Hasta aquí, su nombre era absolutamente desconocido fuera de Suecia. Pero en 2008 su adaptación dela novela Låtden rätte komma in, del sueco John Ajvide Lindqvist (responsable también del guión de la película), comenzó a arrasar en distintos festivales internacionales. Esta brillante reinvención del género de vampiros, conocida por estos pagos como Déjame entrar o Criatura de la noche, se centra en la relación entre Oskar, un chico de 12 años maltratado por sus compañeros de escuela y por la indiferencia de sus padres, y Eli, una vampira de 200 años en un cuerpo preadolescente. La película, estética y formalmente impactante, es una suerte de Melody vampírica de los suburbios de Estocolmo, donde los paisajes nevados y luminosos contrastan con la oscuridad y la tristeza de la historia, así como con la densidad de los temas abordados: desde la posibilidad de amor entre estos dos seres con relaciones de poder tan diferenciadas hasta los límites de la violencia y la crueldad infantiles, pasando por la inquietante relación entre Eli y el hombre que se presenta como su padre.
La a estas alturas endémica falta de ideas de Hollywood expelió también una remake en la que, más allá de una buscada lentitud y de algunas intenciones estetizantes (haciendo lo que los que los norteamericanos entienden que es el cine europeo), los conflictos aparecen lavados e hiper explicados para un público no acostumbrado a las sutilezas o a los grises (guionales y morales). Así, Let me in, la versión yanqui, estrenada en 2010 (probablemente para aprovechar la sed de sangre de los fanáticos de la saga Crepúsculo), logra transformar una obra de arte que redefine un género en otra mediocre y aburrida película de vampiros.

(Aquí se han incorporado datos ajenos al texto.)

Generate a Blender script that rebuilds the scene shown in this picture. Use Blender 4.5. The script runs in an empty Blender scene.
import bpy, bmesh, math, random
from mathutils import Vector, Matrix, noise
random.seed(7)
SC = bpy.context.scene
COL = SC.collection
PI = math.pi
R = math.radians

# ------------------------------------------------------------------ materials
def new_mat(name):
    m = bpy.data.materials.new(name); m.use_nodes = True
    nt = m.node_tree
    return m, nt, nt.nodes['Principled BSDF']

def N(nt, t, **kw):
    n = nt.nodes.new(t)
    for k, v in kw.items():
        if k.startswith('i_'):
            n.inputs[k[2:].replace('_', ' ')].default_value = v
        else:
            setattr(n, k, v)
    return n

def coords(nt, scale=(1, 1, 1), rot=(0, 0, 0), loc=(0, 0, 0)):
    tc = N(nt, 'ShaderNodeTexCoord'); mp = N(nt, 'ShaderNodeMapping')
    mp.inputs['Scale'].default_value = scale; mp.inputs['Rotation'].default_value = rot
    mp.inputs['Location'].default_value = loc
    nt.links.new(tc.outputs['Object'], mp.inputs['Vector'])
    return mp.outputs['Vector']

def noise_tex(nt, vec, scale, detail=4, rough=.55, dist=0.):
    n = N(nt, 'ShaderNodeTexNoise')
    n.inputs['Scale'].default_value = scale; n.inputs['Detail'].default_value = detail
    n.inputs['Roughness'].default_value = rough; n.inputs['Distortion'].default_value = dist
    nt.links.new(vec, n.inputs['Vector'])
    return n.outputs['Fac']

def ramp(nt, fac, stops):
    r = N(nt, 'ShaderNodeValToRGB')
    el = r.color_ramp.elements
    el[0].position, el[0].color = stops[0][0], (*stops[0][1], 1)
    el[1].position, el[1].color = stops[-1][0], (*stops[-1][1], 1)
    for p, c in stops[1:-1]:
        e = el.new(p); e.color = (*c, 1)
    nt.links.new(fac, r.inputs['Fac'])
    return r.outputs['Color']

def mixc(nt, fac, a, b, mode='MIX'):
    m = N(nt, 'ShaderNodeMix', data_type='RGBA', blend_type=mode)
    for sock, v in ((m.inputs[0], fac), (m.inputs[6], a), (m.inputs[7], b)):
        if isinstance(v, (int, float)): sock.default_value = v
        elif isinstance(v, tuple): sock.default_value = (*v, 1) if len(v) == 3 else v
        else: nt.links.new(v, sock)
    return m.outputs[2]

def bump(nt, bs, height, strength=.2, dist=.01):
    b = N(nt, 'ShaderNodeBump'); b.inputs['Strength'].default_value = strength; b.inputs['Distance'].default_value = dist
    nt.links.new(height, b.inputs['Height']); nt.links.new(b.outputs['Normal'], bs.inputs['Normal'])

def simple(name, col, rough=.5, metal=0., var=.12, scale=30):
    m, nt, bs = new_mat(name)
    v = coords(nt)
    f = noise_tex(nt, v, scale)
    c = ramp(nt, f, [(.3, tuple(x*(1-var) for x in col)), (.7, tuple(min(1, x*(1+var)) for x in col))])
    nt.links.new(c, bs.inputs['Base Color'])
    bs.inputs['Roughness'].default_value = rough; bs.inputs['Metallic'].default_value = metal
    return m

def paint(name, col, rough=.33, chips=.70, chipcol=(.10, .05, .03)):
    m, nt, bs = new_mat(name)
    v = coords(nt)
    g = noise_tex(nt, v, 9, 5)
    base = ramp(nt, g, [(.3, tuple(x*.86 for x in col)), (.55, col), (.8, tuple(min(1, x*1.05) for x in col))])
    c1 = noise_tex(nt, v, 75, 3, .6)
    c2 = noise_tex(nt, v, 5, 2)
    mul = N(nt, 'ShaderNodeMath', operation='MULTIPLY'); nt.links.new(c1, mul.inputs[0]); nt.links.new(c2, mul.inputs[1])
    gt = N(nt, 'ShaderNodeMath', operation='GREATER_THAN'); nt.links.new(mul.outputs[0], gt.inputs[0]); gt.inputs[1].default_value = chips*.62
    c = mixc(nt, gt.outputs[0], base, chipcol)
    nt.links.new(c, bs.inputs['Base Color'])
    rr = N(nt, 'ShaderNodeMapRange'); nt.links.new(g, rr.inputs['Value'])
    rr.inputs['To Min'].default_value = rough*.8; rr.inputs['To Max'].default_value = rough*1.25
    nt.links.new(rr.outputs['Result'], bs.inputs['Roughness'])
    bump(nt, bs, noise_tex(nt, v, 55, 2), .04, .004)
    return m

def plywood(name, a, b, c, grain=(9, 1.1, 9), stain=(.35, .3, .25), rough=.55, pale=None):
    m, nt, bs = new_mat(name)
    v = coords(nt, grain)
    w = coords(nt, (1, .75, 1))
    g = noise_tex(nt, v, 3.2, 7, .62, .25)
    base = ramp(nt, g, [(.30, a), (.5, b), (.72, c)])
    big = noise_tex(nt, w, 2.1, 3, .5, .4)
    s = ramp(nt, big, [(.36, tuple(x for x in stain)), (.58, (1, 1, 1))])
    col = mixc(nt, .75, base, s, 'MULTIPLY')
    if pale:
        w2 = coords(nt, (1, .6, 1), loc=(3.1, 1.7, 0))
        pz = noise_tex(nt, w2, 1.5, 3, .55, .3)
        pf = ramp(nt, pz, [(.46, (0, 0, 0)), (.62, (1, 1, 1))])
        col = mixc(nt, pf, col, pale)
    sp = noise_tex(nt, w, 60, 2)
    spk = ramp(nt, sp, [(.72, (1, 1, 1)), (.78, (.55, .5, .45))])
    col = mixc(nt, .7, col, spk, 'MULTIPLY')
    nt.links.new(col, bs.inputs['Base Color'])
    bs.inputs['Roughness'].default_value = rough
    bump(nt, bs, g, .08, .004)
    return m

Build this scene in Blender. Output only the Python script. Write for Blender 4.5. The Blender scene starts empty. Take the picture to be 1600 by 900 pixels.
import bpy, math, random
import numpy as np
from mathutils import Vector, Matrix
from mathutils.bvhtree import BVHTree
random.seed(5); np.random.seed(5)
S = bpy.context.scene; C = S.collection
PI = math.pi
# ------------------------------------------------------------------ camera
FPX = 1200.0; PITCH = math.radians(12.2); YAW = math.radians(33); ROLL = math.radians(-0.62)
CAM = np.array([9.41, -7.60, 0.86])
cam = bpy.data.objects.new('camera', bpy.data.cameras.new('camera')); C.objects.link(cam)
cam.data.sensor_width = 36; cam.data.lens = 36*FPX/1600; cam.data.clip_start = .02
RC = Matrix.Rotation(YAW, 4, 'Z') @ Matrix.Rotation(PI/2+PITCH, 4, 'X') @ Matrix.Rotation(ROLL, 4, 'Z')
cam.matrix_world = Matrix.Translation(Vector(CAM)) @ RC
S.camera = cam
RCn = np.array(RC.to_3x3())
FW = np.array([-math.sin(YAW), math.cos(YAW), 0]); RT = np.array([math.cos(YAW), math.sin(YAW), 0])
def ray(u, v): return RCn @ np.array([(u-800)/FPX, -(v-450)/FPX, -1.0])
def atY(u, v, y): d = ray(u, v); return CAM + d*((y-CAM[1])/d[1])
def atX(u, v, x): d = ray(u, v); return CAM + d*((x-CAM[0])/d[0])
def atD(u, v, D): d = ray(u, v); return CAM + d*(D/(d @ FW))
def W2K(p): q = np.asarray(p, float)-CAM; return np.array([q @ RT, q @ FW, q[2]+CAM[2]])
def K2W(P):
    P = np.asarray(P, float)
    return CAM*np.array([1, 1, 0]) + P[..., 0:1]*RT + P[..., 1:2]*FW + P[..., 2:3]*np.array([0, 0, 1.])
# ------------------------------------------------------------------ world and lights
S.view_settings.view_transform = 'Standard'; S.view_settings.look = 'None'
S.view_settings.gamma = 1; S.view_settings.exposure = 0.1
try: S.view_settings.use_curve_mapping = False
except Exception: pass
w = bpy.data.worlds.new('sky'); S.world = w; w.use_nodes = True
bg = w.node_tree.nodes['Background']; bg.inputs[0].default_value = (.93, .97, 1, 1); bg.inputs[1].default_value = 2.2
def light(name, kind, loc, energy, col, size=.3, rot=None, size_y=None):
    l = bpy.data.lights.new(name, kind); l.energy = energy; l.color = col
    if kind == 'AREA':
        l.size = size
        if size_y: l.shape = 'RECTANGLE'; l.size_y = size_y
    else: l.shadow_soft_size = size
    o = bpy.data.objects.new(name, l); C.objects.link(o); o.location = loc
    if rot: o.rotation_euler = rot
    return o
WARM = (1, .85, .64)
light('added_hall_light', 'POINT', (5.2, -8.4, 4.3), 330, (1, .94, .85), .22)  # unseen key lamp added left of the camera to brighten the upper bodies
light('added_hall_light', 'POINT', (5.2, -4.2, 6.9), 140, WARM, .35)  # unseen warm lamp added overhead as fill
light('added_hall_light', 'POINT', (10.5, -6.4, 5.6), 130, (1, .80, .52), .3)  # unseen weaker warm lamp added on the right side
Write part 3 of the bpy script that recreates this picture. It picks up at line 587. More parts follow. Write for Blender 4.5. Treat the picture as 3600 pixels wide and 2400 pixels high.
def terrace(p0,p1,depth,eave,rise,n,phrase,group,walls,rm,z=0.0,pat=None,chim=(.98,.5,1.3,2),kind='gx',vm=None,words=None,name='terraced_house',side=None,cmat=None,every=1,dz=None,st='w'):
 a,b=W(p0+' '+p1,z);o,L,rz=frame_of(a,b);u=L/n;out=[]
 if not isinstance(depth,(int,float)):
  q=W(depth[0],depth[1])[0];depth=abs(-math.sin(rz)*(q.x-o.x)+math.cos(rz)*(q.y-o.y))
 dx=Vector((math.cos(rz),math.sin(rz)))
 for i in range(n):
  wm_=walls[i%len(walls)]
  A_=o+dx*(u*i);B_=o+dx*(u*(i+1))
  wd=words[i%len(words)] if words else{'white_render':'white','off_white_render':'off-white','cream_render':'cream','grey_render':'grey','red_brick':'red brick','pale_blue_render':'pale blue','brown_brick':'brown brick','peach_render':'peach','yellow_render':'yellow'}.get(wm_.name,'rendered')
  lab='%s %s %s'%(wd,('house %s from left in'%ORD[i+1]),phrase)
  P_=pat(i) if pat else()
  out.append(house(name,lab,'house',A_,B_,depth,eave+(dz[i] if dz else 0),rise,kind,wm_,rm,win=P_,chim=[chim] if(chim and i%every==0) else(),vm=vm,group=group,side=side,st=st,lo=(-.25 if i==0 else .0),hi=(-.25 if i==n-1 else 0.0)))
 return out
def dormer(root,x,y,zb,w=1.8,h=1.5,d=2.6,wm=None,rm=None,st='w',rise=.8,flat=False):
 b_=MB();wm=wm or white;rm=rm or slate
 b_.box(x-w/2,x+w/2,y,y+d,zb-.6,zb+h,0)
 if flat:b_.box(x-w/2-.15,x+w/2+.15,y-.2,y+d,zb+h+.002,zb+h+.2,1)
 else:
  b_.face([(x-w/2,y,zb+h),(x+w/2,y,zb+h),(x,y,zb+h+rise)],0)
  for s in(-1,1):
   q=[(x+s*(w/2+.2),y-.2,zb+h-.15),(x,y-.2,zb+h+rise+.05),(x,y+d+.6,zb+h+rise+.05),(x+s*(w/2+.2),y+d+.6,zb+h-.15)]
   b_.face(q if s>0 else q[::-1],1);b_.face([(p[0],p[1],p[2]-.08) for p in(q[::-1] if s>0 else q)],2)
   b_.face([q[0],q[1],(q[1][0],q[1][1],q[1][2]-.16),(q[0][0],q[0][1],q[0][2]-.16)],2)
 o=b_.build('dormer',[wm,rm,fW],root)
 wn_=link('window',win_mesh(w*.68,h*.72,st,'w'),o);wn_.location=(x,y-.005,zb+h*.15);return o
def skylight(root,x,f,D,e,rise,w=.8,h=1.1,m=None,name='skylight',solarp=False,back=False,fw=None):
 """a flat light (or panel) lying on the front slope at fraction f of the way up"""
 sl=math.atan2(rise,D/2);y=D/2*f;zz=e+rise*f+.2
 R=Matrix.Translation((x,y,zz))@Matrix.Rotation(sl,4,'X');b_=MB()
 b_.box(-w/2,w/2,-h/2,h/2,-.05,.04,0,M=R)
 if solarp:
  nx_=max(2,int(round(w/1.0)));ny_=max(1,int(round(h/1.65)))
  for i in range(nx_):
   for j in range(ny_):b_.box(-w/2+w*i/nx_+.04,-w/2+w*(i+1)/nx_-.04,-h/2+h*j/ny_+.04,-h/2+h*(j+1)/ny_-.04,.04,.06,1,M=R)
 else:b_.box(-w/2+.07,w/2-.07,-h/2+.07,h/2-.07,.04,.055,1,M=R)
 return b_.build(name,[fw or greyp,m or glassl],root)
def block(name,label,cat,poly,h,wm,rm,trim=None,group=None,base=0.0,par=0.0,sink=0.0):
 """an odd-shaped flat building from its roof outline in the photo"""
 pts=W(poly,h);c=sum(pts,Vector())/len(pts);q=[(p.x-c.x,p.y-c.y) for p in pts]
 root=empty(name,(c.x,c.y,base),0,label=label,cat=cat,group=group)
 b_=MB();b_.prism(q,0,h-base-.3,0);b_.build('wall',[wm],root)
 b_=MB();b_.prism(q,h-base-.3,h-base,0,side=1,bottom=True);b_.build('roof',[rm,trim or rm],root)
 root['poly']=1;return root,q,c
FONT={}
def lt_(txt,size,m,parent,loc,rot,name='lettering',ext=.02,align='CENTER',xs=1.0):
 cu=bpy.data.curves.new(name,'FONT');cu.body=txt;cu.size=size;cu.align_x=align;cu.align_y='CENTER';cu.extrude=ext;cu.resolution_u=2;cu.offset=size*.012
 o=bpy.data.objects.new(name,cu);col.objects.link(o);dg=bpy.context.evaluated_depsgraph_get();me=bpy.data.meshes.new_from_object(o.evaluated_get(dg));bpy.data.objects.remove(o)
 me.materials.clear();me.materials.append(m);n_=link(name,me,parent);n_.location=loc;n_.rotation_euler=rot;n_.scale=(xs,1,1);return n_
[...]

Recientemente tuvimos la oportunidad de ver el último producto de Alfredson en las carteleras locales. Ya con la fama lograda gracias a sus vampiros invernales, fue contratado para dirigir una nueva versión de Tinker, Taylor, Soldier, Spy (aquí titulada, horriblemente, como El topo), basada en la novela homónima de John Le Carré (para ser precisos, en realidad la película toma elementos de tres de sus novelas, la trilogía conocida como The quest for Karla). En 1979 ya se había emitido una serie por la BBC inglesa nada menos que con Sir Alec Guinness interpretando a George Smiley. En la versión de Alfredson, el papel queda a cargo de un enorme Gary Oldman, que nos entrega una actuación contenida e intensa, toda hecha de silencios y de gestos casi imperceptibles por la que recibió su primera nominación al Oscar. Aquí el color marrón vuelve a reinar, luego del interregno blanco de Déjame entrar, no sólo por los increíbles trabajos de fotografía y vestuario que nos sumergen en la vida de un Londres sepia de posguerra (Alfredson dijo que pretendía que el espectador pudiera “sentir el olor del tweed húmedo”, algo absolutamente logrado) sino también por las tonalidades morales. Tanto el film como su protagonista vienen a ser una especie de “anti-Bond” (ciertamente aquí no van a encontarse paisajes exóticos, gadgets supersecretos, autos de lujo, persecuciones a alta velocidad ni chicas en bikini) porque según Le Carré -que en su momento formó parte del servicio secreto británico- el trabajo del espía es sobre todo burocrático, oficinesco, rutinario. Entonces no hay muchos disparos ni muchas muertes, más allá de las estrictamente necesarias. Al final de la película el bien triunfa por sobre el mal, claro, pero a esas alturas ya las líneas divisorias se han diluído tanto que casi da lo mismo. Como siempre, al fin y al cabo lo importante son los personajes, con toda su humana carga de pequeños dramas, pequeñas traiciones, pequeños triunfos y derrotas.